In a famous passage in Uncle Tom’s Cabin, Harriet Beecher Stowe put into the mouth of St. Clare, the idealistic Louisiana slaveholder, a pronouncement which throws much light on the times:

One thing is certain,—that there is a mustering among the masses, the world over; and there is a dies irae coming on, sooner or later. The same thing is working in Europe, in England, and in this country. My mother used to tell me of a millennium that was coming, when Christ should reign, and all men should be free and happy. And she taught me, when I was a boy, to pray, “Thy kingdom come.” Sometimes I think all this sighing, and groaning, and stirring among the dry bones foretells what she used to tell me was coming. But who may abide the day of His appearing?56

54 Mary Baker Glover to Daniel Patterson, January 1853 [Peel’s estimate: January 1, 1853], L08901, MBEL. [Harriet Beecher Stowe, Uncle Tom’s Cabin; Or, Life among the Lowly, 2 vols., (Boston: John P. Jewett, 1852).] 
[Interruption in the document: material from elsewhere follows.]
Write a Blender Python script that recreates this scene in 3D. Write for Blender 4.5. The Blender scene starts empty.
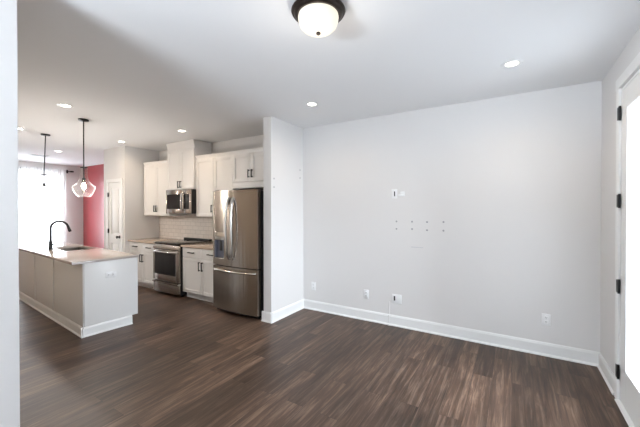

55 See especially Eddy, Science and Health, p. 225

56 [Stowe, Uncle Tom’s Cabin, vol. 2, p. 25.] A valuable modern assessment of this book is to be found in the work of a Christian Science writer, Henrietta Buckmaster, Let My People Go: The Story of the Underground Railroad and the Growth of the Abolition Movement (New York: Harper and Brothers, 1941).